No, you didn’t read that headline wrong, you dirty bird.The “Indian” is, in fact, a motorcycle made in the 1920s. And Anthony Hopkins plays Burt Monro, a 68-year old New Zealander dead set on riding that old relic as fast as he can, straight into the world record books.
“The World’s Fastest Indian” is a feel-good formula movie if there ever was one. Director Roger Donaldson (“Thirteen Days,” “Cocktail”) tries to quirk up the road trip clichés a little by throwing in a drag queen, some geriatric sex, and a wise old Native American man, but basically this is “Days of Thunder” crossed with “Pee-Wee’s Big Adventure.” Munro has all of Cole Trickle’s cockiness and Pee-Wee’s optimistic drive as he heads across the American West in 1967 to realize his dream of racing in Utah’s Bonneville Salt Flats.
Hopkins cranks a duke |
Why the producers decided to start the film in limited release is due more to the fact that Hopkins doesn’t quite have Tom Cruise’s youth appeal numbers than anything else. If it weren’t old man Hopkins in the lead role, this glossy morale booster would certainly reach a wider audience hungry for the kind of soft and easy-to-swallow underdog stories that were so popular in the eighties.
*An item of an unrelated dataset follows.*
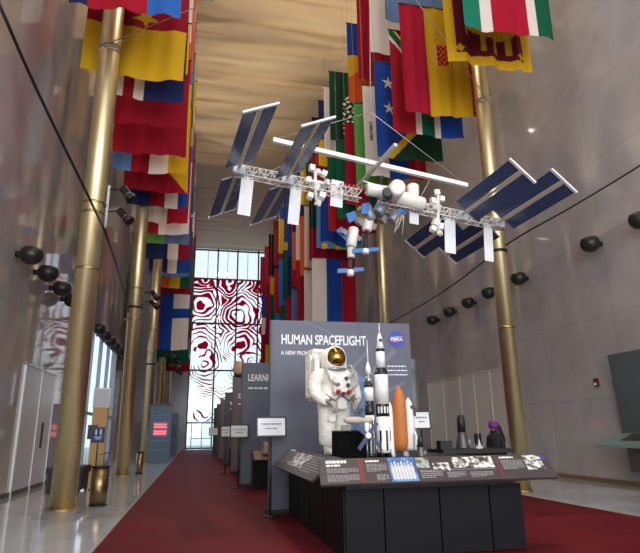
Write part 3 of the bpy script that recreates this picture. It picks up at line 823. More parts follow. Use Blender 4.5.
text('title_lettering', 'EX', .26, M_TEXT, p3, (1.62-2.91, -.006, 2.85), sx=.7, bold=.006)
lines(p3, [(1.64-2.91, 2.62, .8, .06)], -.004)
for (Y, m, l) in ((29.2, M_GREY2, 'dark grey-brown title panel fourth in the line'), (35.0, M_BROWN, 'brown title panel fifth in the line'), (41.0, M_GREY2, 'dark title panel sixth in the line'), (47.0, M_BOARDE, 'small-looking dark title panel last in the line, near the far window')):
    p = board(Y, 1.42, 4.4, 3.5, l, m); lines(p, [(1.66-2.91, 2.95, .9, .16), (1.66-2.91, 2.68, .8, .06)], -.004)
gt = thing('capsule_model', 'tan rounded capsule model on top of the brown third board', 'model', (1.66, 23.27, 3.724))
MB().lathe([(.2, 0), (.24, .03), (.24, .08), (.2, .1)], n=20).build('stand_ring', M_BLACK, gt)
MB().lathe([(.18, .08), (.25, .16), (.27, .34), (.23, .52), (.12, .64), (.01, .67)], n=20).build('body', mat('tan_globe', (206, 168, 124), .5, noise=.1), gt)
# placards on thin stands
def placard(px0, px1, py0, py1, Y, label, tilt=.12, two=True):
    a = at_y(px0, py0, Y); b = at_y(px1, py1, Y); cx = (a.x+b.x)/2; zc = (a.z+b.z)/2; w = b.x-a.x; h = a.z-b.z
    t = thing('placard_stand', label, 'sign', (cx, Y, .024), 0, 'white placards on thin stands')
    R = Matrix.Rotation(-tilt, 3, 'X')
    fr = MB().box((0, 0, zc-.024), (w+.05, .03, h+.05), R).build('frame', M_BLACK, t)
    MB().box((0, -.018, zc-.024), (w-.01, .008, h-.01), R).build('sheet', mat('sheet_white', (232, 232, 232), .5), fr)
    rows = [(-w*.36, zc-.024+h*.16, w*.72, .022), (-w*.22, zc-.024-h*.1, w*.44, .022)]
    o = lines(fr, rows, -.03, mat('small_print', (120, 124, 132), .5), 'print_line')
    MB().tube([(0, .03, zc-h/2-.05), (0, .03, .02)], .018, 8).build('post', M_BLACK, t)
    MB().lathe([(.17, 0), (.17, .015), (.03, .03)], (0, .03, 0), n=20).build('foot', M_BLACK, t)
placard(257.5, 285, 418, 435.5, 10.9, 'largest white placard, on thin stand at the left of the HUMAN SPACEFLIGHT panel')
placard(231, 247.5, 425.5, 437, 16.6, 'white placard on thin stand before the LEARNING panel')
placard(221.5, 231, 426.5, 436.5, 22.5, 'white placard on thin stand before the brown third panel')
placard(209.5, 217.5, 428, 435, 34.2, 'smallest white placard, far down the carpet before the fifth panel')
placard(413, 429.5, 412, 428, 11.0, 'white placard on thin stand to the right of the shuttle model')

# reader tables before the panels behind
def lectern(Y, x0, label, m_top):
    t = thing('reader_table', label, 'table', (x0, Y, .024), 0, 'reader tables in front of the rear panels')
    MB().box((.85, .1, .38), (1.5, .55, .76)).build('base', M_DARK, t)
    MB().hexa([(.05, -.35, .72), (1.65, -.35, .72), (1.65, .3, .95), (.05, .3, .95), (.05, -.36, .76), (1.65, -.36, .76), (1.65, .29, .99), (.05, .29, .99)]).build('sloping_top', M_BLACK, t)
    MB().hexa([(.12, -.31, .775), (1.6, -.31, .775), (1.6, .27, .985), (.12, .27, .985), (.12, -.31, .782), (1.6, -.31, .782), (1.6, .27, .992), (.12, .27, .992)]).build('graphic', m_top, t)
lectern(16.4, 1.5, 'dark reader table with sloping top before the LEARNING panel', mat('tan_graphic', (150, 128, 108), .5, noise=.3, nscale=5))
lectern(22.3, 1.55, 'dark reader table before the brown third panel', mat('grey_graphic', (120, 112, 110), .5, noise=.3, nscale=5))
lectern(28.3, 1.55, 'dark reader table before the fourth panel', mat('grey_graphic', (120, 112, 110)))
bx = thing('angled_case', 'small tan angled case sitting on the reader table by the LEARNING panel', 'case', (2.1, 16.42, .93))
MB().hexa([(-.25, -.25, .02), (.45, -.25, .02), (.45, .1, .1), (-.25, .1, .1), (-.2, -.2, .2), (.4, -.2, .2), (.4, .08, .33), (-.2, .08, .33)]).build('body', mat('tan_case', (158, 136, 116), .6), bx)
MB().box((.1, -.02, .28), (.4, .12, .02), Matrix.Rotation(.42, 3, 'X')).build('lid', mat('tan_lid', (176, 156, 136), .6), bx)

# ------------------------------------------------------------------ the big display table
X0, X1, Y0, Y1, DZ = 1.82, 4.21, 7.08, 11.3, 1.10
tb = thing('display_table', 'black panelled display table with sloping picture rails in the foreground', 'display table', (X0, Y0, .024))
MB().box(((X1-X0)/2, (Y1-Y0)/2+.02, .42), (X1-X0-.08, Y1-Y0-.1, .84)).build('core', M_BLACK, tb)
xs = [0, .50, 1.24, 1.93, X1-X0]
for a, b in zip(xs, xs[1:]):
    MB().box(((a+b)/2, 0, .40), (b-a-.016, .03, .78)).build('base_panel', M_DARK, tb, bevel=.004)
yk = [0, 1.15, 2.15, 3.05, Y1-Y0]
for a, b in zip(yk, yk[1:]):
    MB().box((0, (a+b)/2, .40), (.03, b-a-.02, .78)).build('base_panel', mat('charcoal_side', (16, 13, 15), .55, spec=.18), tb, bevel=.004)
    MB().box((X1-X0, (a+b)/2, .40), (.03, b-a-.02, .78)).build('base_panel', M_DARK, tb, bevel=.004)
MB().box(((X1-X0)/2+.02, (Y1-Y0)/2+.15, (DZ+.8)/2), (X1-X0-.12, Y1-Y0-.5, DZ-.8)).build('deck', mat('deck_black', (20, 20, 22), .4), tb)
M_RAIL = mat('rail_brown', (64, 55, 56), .45)
def rail(p00, p10, p11, p01, name):   # bottom-left, bottom-right, top-right, top-left (seen from the reading side), table coordinates
    P = [Vector(p) for p in (p00, p10, p11, p01)]
    n = (P[1]-P[0]).cross(P[3]-P[0]).normalized()
    r = MB().hexa([p-n*.03 for p in P]+P).build(name, M_RAIL, tb)
    def q(u, v, h=.003): return (P[0]*(1-u)*(1-v)+P[1]*u*(1-v)+P[2]*u*v+P[3]*(1-u)*v)+n*h
    def quad(u0, u1, v0, v1, m, nm, h=.003):
        return MB().hexa([q(u0, v0, h-.003), q(u1, v0, h-.003), q(u1, v1, h-.003), q(u0, v1, h-.003), q(u0, v0, h), q(u1, v0, h), q(u1, v1, h), q(u0, v1, h)]).build(nm, m, r)
    def printrows(u0, u1, v0, v1, rows, m, nm='print_lines', h=.004, solid=False, gap=.5):
        mm = MB(); rl = random.Random(int(u0*991+v0*77))
        for i in range(rows):
            va = v1-(v1-v0)*(i+.15)/rows; vb = va-(v1-v0)*gap/rows
            k = u0; ue = u1-(0 if i < rows-1 else (u1-u0)*.35)
            while k < ue-.002:
                s = min(rl.uniform(.006, .02), ue-k)
                mm.poly([q(k, vb, h), q(k+s, vb, h), q(k+s, va, h), q(k, va, h)]); k += s+.003
        mm.build(nm, m, r)
    return r, quad, printrows
M_PRINT = mat('print_grey', (150, 148, 150), .5); M_PRINTW = mat('print_white', (236, 234, 232), .5)
def photo_mat(nm, a, b, sc):
    if nm in MATS: return MATS[nm]
    m, nt, nd, lk, bs = new_nodes(nm)
    tc = nd.new('ShaderNodeTexCoord'); n = nd.new('ShaderNodeTexNoise'); n.inputs['Scale'].default_value = sc; n.inputs['Detail'].default_value = 5
    lk.new(tc.outputs['Object'], n.inputs['Vector']); r = ramp(nd, [(.42, a), (.58, b)]); lk.new(n.outputs['Fac'], r.inputs[0]); lk.new(r.outputs[0], bs.inputs['Base Color'])
    MATS[nm] = m; return m
M_PH = photo_mat('photo_mono', (60, 56, 54), (226, 222, 216), 13); M_PHB = photo_mat('photo_blue', (52, 96, 160), (104, 146, 196), 6)
M_PHG = photo_mat('photo_landscape', (78, 96, 84), (170, 176, 168), 9)
fr, fq, fp = rail((1.455-X0, 6.74-Y0, .885), (4.56-X0, 6.74-Y0, .885), (4.66-X0, 7.13-Y0, 1.155), (1.51-X0, 7.13-Y0, 1.155), 'graphic_rail')
fp(.028, .155, .78, .93, 1, M_PRINTW, 'heading', gap=.75); fp(.028, .115, .66, .76, 1, M_PRINTW, 'heading', gap=.75)
fp(.028, .155, .40, .60, 5, M_PRINT); fp(.028, .155, .08, .34, 6, M_PRINT)
fq(.158, .176, .04, .96, mat('rail_red', (112, 44, 48), .5), 'divider')
fp(.19, .275, .80, .9, 1, M_PRINTW, 'heading', gap=.7); fp(.19, .275, .42, .74, 6, M_PRINT); fp(.225, .275, .08, .32, 5, M_PRINT)
fq(.283, .395, .03, .97, M_PHB, 'group_photo')
crew = MB()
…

Donaldson himself is a bit obsessed with Munro, it seems, having already directed a documentary entitled “Offerings to the God of Speed” about the man in 1971. In bringing Munro to fictional life, however, he has sanitized and simplified some of the more interesting aspects of such a driven character. As depicted in the film, Munro lives alone in a shack with his motorcycle. That’s pretty weird. Here, it is cute and charming, as is his relationship with the inquisitive kid next door.
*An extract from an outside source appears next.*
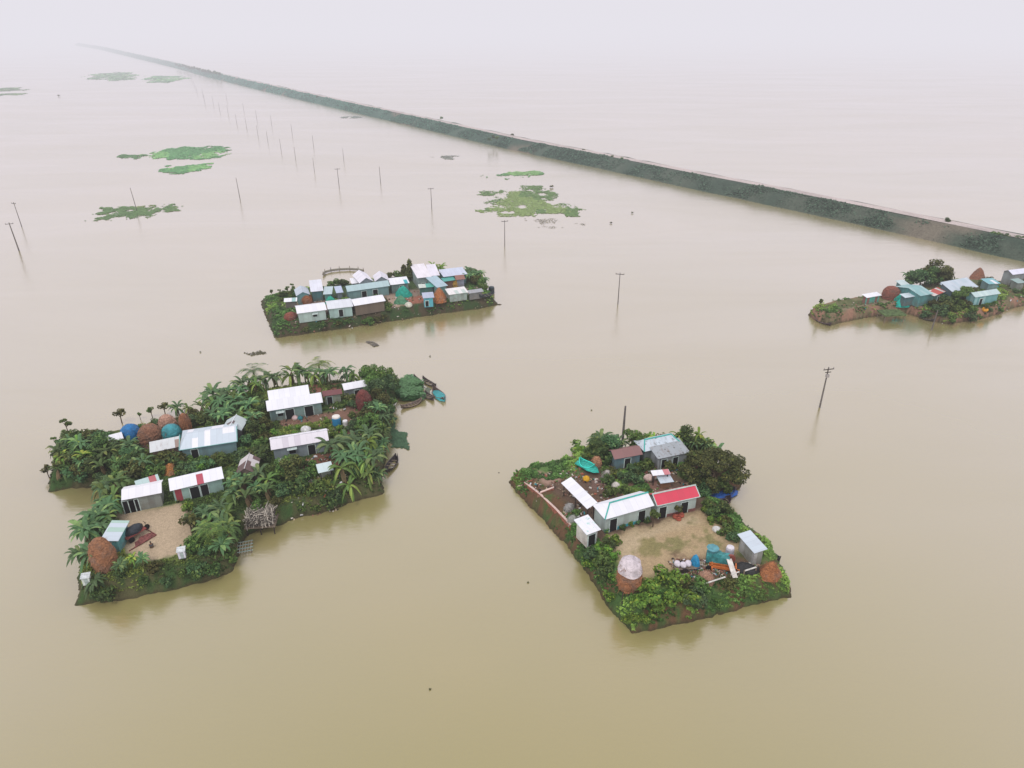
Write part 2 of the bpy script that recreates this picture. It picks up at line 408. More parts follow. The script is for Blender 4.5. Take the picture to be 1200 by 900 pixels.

Although the film constantly reminds us that gathering up enough money to travel to America is an impossible dream for Munro, it is an impossibility that is quickly remedied when his neighbors quickly raise the cash, and the charming old coot is off on his road trip. There’s even a gang of tough young motorcycle turks who show up as Munro leaves for the airport with extra cash for his trek. He’s the lovable codger that everybody can get behind!
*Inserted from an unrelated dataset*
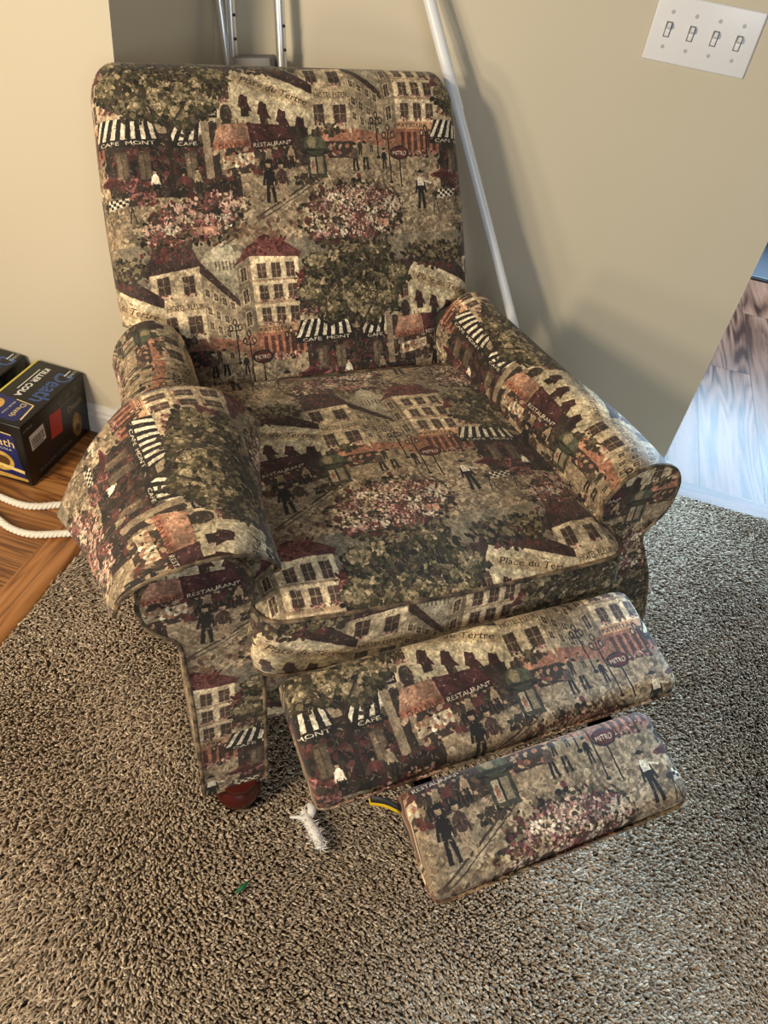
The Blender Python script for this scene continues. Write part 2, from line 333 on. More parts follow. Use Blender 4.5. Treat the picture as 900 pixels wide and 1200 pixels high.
# ---------------------------------------------------------------- materials (all node-based)
class Nodes:
    def __init__(s, name):
        s.mat = bpy.data.materials.new(name); s.mat.use_nodes = True; s.t = s.mat.node_tree; s.b = s.t.nodes['Principled BSDF']
    def n(s, typ, **kw):
        o = s.t.nodes.new(typ)
        for k, v in kw.items():
            if k in o.inputs: s.put(o.inputs[k], v)
            else: setattr(o, k, v)
        return o
    def put(s, sock, v):
        if isinstance(v, bpy.types.NodeSocket): s.t.links.new(v, sock)
        else: sock.default_value = v
    def set(s, **kw):
        for k, v in kw.items(): s.put(s.b.inputs[k.replace('_', ' ')], v)
        return s
    def coord(s, which='Object', scale=(1, 1, 1), rot=(0, 0, 0)):
        m = s.n('ShaderNodeMapping'); s.t.links.new(s.n('ShaderNodeTexCoord').outputs[which], m.inputs[0]); m.inputs['Scale'].default_value = scale; m.inputs['Rotation'].default_value = rot
        return m.outputs[0]
    def noise(s, vec, scale, detail=4, rough=.55, dist=0.):
        return s.n('ShaderNodeTexNoise', Vector=vec, Scale=scale, Detail=detail, Roughness=rough, Distortion=dist).outputs['Fac']
    def ramp(s, fac, stops):
        r = s.n('ShaderNodeValToRGB'); s.put(r.inputs[0], fac); e = r.color_ramp.elements
        while len(e) < len(stops): e.new(.5)
        for q, (p, c) in zip(e, stops): q.position = p; q.color = (*c, 1) if len(c) == 3 else c
        return r.outputs[0]
    def mix(s, a, b, fac, mode='MIX'):
        m = s.n('ShaderNodeMix', data_type='RGBA', blend_type=mode); s.put(m.inputs['Factor'], fac)
        for i, v in ((6, a), (7, b)): s.put(m.inputs[i], (*v, 1) if isinstance(v, tuple) and len(v) == 3 else v)
        return m.outputs[2]
    def math(s, op, a, b=0.):
        m = s.n('ShaderNodeMath', operation=op); s.put(m.inputs[0], a); s.put(m.inputs[1], b); return m.outputs[0]
    def bump(s, h, strength=.3, dist=.002):
        s.put(s.b.inputs['Normal'], s.n('ShaderNodeBump', Strength=strength, Distance=dist, Height=h).outputs[0]); return s
def rgb(r, g, b): return tuple(((c / 255 / 12.92) if c / 255 < .04045 else ((c / 255 + .055) / 1.055) ** 2.4) for c in (r, g, b))
def plain(name, col, rough=.5, metal=0., noise=.06, scale=40, bump=0., spec=.5):
    k = Nodes(name); f = k.noise(k.coord(), scale)
    k.set(Base_Color=k.mix(tuple(c * (1 - noise) for c in col), tuple(min(1, c * (1 + noise)) for c in col), f), Roughness=rough, Metallic=metal)
    k.b.inputs['Specular IOR Level'].default_value = spec
    if bump: k.bump(f, bump, .001)
    return k.mat
def image(name, a):
    h, w = a.shape[:2]; im = bpy.data.images.new(name, w, h); px = np.ones((h, w, 4), np.float32); px[..., :3] = a
    im.pixels.foreach_set(px.ravel()); im.pack(); return im
def cloth_mat():
    k = Nodes('tapestry_cloth'); im = image('tapestry_weave', weave_cloth())
    uv = k.n('ShaderNodeTexCoord').outputs['UV']
    m = k.n('ShaderNodeMapping'); k.put(m.inputs[0], uv); m.inputs['Scale'].default_value = (1 / TW, 1 / TH, 1); m.inputs['Location'].default_value = (.02 / TW, 0, 0)
    t = k.n('ShaderNodeTexImage', Vector=m.outputs[0]); t.image = im
    hs = k.n('ShaderNodeHueSaturation', Color=t.outputs[0]); hs.inputs['Saturation'].default_value = CLOTH_SAT; hs.inputs['Value'].default_value = CLOTH_VAL
    th = k.n('ShaderNodeMapping'); k.put(th.inputs[0], uv); th.inputs['Scale'].default_value = (900, 420, 1)
    wv = k.noise(th.outputs[0], 1., 2); lum = k.n('ShaderNodeRGBToBW', Color=t.outputs[0]).outputs[0]
    wr = k.noise(k.coord('Object'), 14., 3)
    h = k.math('ADD', k.math('MULTIPLY', wv, .5), k.math('ADD', k.math('MULTIPLY', lum, .4), k.math('MULTIPLY', wr, 3.)))
    k.set(Base_Color=hs.outputs[0], Roughness=.72, Sheen_Weight=.12, Sheen_Roughness=.5); k.b.inputs['Specular IOR Level'].default_value = .3
    k.bump(h, .35, .002)
    return k.mat
def wood(name, cols, axis, width, length, rough=.35, grain=1., gap=(.02, .012, .008), coat=0., spec=.5):
    """Boards running along an axis; each board its own tone, long stretched grain with swirls, dark seams."""
    k = Nodes(name); vec = k.coord('Object', rot=(0, 0, 0 if axis == 'x' else PI / 2))
    br = k.n('ShaderNodeTexBrick', Vector=vec, Scale=1., offset=.37); br.inputs['Brick Width'].default_value = length; br.inputs['Row Height'].default_value = width
    br.inputs['Mortar Size'].default_value = .0012; br.inputs['Mortar Smooth'].default_value = .2; br.inputs['Bias'].default_value = 0
    br.inputs['Color1'].default_value = (0, 0, 0, 1); br.inputs['Color2'].default_value = (1, 1, 1, 1); br.inputs['Mortar'].default_value = (.5, .5, .5, 1)
    sh = k.n('ShaderNodeVectorMath', operation='MULTIPLY_ADD'); k.put(sh.inputs[0], br.outputs[0]); sh.inputs[1].default_value = (3.1, 5.7, 0); k.put(sh.inputs[2], vec)
    g = k.n('ShaderNodeMapping'); k.put(g.inputs[0], sh.outputs[0]); g.inputs['Scale'].default_value = (2.2 * grain, 26 * grain, 1)
    n1 = k.noise(g.outputs[0], 1.2, 6, .62, .9)
    g2 = k.n('ShaderNodeMapping'); k.put(g2.inputs[0], sh.outputs[0]); g2.inputs['Scale'].default_value = (.9 * grain, 9 * grain, 1)
    n2 = k.math('PINGPONG', k.math('MULTIPLY', k.noise(g2.outputs[0], 1., 2, .5, .5), 14.), .5)
    f = k.math('ADD', k.math('MULTIPLY', n1, .75), k.math('MULTIPLY', n2, .40))
    col = k.ramp(f, [(.34, cols[0]), (.5, cols[1]), (.68, cols[2])])
    col = k.mix(col, tuple(.62 * c for c in cols[1]), k.math('MULTIPLY', br.outputs[0], .35))
    col = k.mix(col, gap, br.outputs['Fac'])
    k.set(Base_Color=col, Roughness=k.math('ADD', rough, k.math('MULTIPLY', n1, .12)))
    k.b.inputs['Specular IOR Level'].default_value = spec
    if coat: k.set(Coat_Weight=coat, Coat_Roughness=.12)
    k.bump(k.math('SUBTRACT', k.math('MULTIPLY', f, .3), br.outputs['Fac']), .35, .0015)
    return k.mat
# ---------------------------------------------------------------- materials used
CLOTH_SAT, CLOTH_VAL = .90, 1.24
CLOTH = cloth_mat()
PIPING = (lambda k: (k.set(Base_Color=k.ramp(k.noise(k.coord(), 55., 3), [(.36, rgb(44, 36, 28)), (.5, rgb(92, 76, 57)), (.64, rgb(138, 116, 88))]), Roughness=.75), k.bump(k.noise(k.coord(), 400., 2), .3, .001), k.mat)[-1])(Nodes('tapestry_piping'))
PAINT = (lambda k: (k.set(Base_Color=k.mix(rgb(203, 194, 172), rgb(209, 200, 179), k.noise(k.coord(), 3.)), Roughness=.62), k.bump(k.noise(k.coord(), 260., 3), .12, .001), k.mat)[-1])(Nodes('beige_wall_paint'))
TRIM = plain('white_trim_paint', rgb(222, 220, 214), .35, 0, .02)
OAK = wood('honey_oak_strips', [rgb(96, 58, 30), rgb(160, 106, 58), rgb(190, 136, 82)], 'x', .057, .9, .32, 1.3, (.10, .05, .02), .25)
OAKB = wood('honey_oak_border', [rgb(110, 64, 32), rgb(172, 114, 62), rgb(192, 136, 82)], 'y', .3, 3., .32, .9, (.12, .06, .03), .25)
PLANK = wood('dark_glossy_planks', [rgb(46, 28, 22), rgb(104, 72, 56), rgb(128, 92, 74)], 'y', .19, 1.35, .16, .7, (.012, .008, .008), 0., .026)
CHROME = plain('brushed_aluminium', (.86, .88, .89), .34, .85, .02)
WHITEM = plain('white_enamel', (.88, .90, .92), .25, 0, .02)
GREYP = plain('grey_plastic', rgb(112, 112, 112), .55, 0, .06)
BLACKM = plain('black_metal', (.012, .012, .013), .4, .6, .1)
BLACKP = plain('black_rubber', (.015, .015, .016), .6, 0, .1)
MAHOG = plain('mahogany_stain', rgb(70, 20, 14), .3, 0, .25, 25)
IVORY = plain('white_switch_plastic', rgb(232, 233, 236), .32, 0, .01)
SLOT = plain('switch_slot_grey', rgb(120, 122, 128), .5, 0, .02)
STEEL = plain('painted_screw', rgb(190, 190, 192), .35, .2, .04)
COTTON = plain('white_cotton', rgb(232, 226, 210), .9, 0, .06, 200, .3)
FLUFF = plain('white_stuffing', rgb(226, 222, 216), .95, 0, .06, 300, .5)
GREEN = plain('green_scrap', rgb(28, 110, 66), .6, 0, .15)
YELLOW = plain('yellow_ribbon', rgb(214, 176, 24), .6, 0, .08)
DARKWOOD = plain('dark_cabinet', rgb(70, 58, 50), .5, 0, .2, 12)
MATGREY = plain('dark_grey_mat', rgb(70, 73, 80), .9, 0, .15, 200, .5)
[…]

Everybody in “The World’s Fastest Indian” has a good heart. But what could have been a refreshing change of pace for a modern film soon becomes a dreary pattern. The script’s complete lack of cynicism turns into a silly exercise in innocent exuberance, as Munro is presented with one journey-ending complication after another, only to have the obstacles immediately fall away like so much useless baggage. Who needs suspense when you’ve got so many smiling faces?
“The World’s Fastest Indian” might have been a testament to the less judgmental attitudes of Americans in the late-60s had it not been so incessantly obvious about it. If we are to believe the movie, Munro simply jumped all hurdles with a no-frills positive mental attitude and got by “With a Little Help From” his friends. Donaldson is overjoyed to point out that, in a country that is currently sidetracked with denying homosexuals the right to marry, a 68-year old New Zealander welcomed the friendship of a black transvestite with open arms nearly forty years ago.
For all of its obviousness, “The World’s Fastest Indian” is too slight to absolutely hate, and too inoffensive and cheery to be too offended by. For all its minor pleasures, though, it definitely cannot justify a running time of just over two hours. Had Donaldson cut a half hour or so of scenes that drove the same nagging point home over and over, the movie would feel more like a speed trial and less like a hundred-lap race.